[Entries with scene source code]
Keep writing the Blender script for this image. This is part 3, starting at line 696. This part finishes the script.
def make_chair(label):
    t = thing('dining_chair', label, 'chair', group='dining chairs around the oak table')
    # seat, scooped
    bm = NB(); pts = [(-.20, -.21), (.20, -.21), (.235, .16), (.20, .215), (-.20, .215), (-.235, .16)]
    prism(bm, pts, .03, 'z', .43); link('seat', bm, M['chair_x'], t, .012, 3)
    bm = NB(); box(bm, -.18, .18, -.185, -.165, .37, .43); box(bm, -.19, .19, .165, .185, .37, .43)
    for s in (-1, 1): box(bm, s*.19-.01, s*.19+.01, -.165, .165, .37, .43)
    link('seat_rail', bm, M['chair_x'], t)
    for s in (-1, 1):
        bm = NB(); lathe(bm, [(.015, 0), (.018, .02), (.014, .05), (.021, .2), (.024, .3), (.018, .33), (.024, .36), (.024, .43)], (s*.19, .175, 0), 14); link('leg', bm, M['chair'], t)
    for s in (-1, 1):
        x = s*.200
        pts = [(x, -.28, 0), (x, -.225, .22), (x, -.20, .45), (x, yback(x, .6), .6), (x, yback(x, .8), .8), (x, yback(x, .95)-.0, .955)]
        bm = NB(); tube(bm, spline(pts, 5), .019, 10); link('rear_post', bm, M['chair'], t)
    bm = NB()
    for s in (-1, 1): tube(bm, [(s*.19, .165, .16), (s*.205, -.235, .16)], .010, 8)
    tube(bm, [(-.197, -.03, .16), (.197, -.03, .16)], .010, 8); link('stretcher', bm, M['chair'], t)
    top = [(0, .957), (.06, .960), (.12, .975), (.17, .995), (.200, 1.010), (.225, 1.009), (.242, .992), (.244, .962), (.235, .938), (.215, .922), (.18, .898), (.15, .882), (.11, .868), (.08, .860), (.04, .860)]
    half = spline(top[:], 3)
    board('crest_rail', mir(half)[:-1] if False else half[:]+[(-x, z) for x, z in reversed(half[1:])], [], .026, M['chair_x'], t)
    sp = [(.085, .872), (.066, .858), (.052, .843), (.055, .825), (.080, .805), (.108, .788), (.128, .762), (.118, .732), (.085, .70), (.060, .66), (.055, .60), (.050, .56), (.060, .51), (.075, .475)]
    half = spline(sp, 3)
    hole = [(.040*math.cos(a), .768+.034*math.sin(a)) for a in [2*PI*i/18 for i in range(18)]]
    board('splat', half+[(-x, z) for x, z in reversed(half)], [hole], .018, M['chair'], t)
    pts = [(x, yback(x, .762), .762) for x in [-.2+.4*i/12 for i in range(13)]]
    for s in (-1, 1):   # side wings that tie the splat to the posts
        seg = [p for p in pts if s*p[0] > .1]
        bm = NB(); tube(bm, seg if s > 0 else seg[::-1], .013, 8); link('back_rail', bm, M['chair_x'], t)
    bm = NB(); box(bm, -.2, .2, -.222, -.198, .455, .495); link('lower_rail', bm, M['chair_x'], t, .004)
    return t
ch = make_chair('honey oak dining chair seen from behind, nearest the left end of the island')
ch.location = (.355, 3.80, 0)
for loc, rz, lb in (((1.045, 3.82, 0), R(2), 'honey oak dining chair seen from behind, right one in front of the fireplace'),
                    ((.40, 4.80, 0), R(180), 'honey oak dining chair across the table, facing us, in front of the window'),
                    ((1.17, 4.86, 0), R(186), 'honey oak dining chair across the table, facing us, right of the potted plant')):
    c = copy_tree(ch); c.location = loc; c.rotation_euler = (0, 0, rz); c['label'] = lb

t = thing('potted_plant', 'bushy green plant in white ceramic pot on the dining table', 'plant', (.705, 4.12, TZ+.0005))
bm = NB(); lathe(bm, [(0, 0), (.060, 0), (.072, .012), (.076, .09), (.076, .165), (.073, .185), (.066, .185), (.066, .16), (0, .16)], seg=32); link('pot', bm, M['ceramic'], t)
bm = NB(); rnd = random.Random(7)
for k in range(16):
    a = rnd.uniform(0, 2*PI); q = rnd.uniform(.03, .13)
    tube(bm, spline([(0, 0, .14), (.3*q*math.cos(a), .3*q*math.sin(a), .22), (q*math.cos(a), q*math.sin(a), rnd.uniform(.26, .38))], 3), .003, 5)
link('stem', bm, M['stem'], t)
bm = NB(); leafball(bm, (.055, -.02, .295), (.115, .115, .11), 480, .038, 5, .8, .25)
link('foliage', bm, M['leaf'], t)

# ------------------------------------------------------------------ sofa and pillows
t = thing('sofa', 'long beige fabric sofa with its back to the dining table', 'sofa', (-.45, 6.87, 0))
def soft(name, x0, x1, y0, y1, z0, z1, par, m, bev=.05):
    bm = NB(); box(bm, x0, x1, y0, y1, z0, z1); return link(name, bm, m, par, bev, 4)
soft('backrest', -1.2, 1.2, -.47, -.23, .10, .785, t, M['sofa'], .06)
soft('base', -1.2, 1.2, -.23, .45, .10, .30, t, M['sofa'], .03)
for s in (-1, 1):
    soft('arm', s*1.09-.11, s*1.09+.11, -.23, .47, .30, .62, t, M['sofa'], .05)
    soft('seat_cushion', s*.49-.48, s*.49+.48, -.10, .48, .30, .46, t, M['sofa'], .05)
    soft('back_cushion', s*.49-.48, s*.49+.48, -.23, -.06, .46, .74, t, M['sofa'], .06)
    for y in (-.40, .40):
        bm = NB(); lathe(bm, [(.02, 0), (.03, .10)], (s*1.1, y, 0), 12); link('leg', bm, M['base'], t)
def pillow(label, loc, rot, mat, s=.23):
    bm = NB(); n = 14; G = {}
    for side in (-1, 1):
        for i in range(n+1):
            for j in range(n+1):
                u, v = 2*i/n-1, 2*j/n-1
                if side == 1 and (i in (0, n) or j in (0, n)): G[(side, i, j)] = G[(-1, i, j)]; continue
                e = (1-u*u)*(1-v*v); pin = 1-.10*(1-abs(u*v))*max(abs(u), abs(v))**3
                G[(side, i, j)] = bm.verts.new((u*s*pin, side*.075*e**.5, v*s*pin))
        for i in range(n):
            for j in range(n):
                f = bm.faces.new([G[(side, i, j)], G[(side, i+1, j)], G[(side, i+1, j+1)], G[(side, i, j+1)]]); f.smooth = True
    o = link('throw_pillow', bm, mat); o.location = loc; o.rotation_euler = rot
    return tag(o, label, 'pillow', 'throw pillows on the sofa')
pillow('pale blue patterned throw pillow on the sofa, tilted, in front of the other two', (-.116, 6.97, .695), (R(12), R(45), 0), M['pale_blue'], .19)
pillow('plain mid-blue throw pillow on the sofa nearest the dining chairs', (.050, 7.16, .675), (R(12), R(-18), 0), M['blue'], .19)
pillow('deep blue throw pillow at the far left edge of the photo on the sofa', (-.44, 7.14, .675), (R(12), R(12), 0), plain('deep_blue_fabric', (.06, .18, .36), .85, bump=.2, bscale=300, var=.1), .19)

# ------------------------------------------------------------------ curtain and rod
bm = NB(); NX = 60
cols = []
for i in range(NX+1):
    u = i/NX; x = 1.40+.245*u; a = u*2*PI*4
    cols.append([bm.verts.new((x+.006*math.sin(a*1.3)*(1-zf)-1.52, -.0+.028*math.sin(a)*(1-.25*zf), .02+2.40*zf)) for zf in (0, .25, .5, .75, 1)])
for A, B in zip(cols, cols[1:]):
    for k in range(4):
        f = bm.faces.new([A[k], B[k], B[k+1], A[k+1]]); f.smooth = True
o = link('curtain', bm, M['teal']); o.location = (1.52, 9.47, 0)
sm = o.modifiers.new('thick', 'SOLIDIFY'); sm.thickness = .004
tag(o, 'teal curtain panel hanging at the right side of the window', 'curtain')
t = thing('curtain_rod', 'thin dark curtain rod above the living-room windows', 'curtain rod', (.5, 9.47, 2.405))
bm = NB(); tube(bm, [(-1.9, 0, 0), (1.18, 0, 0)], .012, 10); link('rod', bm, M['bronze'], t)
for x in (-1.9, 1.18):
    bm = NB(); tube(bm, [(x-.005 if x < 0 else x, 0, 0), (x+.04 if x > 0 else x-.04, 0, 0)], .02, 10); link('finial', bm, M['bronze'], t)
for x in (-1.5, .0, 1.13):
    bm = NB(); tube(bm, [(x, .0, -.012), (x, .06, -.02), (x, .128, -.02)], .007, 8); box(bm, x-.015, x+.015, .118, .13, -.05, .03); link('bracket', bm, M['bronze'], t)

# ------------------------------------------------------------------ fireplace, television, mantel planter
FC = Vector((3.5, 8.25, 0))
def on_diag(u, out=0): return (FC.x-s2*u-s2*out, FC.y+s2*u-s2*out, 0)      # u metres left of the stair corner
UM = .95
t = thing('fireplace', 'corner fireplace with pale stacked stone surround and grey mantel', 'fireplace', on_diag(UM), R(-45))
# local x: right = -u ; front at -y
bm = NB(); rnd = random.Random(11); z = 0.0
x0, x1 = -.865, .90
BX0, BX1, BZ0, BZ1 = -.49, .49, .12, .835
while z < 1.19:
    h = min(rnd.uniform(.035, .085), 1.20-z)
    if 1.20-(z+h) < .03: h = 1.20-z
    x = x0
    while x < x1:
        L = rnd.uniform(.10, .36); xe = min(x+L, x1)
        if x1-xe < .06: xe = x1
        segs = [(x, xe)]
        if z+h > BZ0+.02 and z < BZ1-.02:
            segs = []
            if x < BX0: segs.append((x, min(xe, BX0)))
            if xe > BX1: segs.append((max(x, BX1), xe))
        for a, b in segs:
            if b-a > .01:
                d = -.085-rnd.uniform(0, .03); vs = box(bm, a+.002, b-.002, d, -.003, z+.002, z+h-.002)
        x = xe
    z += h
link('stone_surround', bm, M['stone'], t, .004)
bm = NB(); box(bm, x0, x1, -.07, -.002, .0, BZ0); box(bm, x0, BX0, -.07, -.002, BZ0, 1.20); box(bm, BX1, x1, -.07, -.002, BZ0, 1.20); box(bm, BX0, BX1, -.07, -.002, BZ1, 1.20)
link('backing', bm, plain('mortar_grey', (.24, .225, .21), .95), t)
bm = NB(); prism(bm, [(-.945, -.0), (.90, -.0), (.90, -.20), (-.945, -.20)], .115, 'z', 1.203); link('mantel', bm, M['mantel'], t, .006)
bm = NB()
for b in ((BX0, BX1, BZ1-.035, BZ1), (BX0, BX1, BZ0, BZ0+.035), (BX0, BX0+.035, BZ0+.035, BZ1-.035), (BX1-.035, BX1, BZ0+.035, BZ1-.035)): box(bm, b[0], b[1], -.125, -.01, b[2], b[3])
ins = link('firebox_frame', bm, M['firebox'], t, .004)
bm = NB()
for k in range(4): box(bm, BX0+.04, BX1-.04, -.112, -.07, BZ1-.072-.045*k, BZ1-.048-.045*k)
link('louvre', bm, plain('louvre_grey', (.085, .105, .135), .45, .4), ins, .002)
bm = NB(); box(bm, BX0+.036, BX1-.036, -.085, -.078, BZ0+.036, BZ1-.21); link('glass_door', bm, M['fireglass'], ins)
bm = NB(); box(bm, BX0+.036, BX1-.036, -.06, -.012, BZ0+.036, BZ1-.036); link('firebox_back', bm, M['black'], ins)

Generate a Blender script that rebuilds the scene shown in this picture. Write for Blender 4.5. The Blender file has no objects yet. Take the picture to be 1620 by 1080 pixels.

Your objective
Pull out each line holding the string "Blender".

Answer to this exercise
Keep writing the Blender script for this image. This is part 3, starting at line 696. This part finishes the script.
Generate a Blender script that rebuilds the scene shown in this picture. Write for Blender 4.5. The Blender file has no objects yet. Take the picture to be 1620 by 1080 pixels.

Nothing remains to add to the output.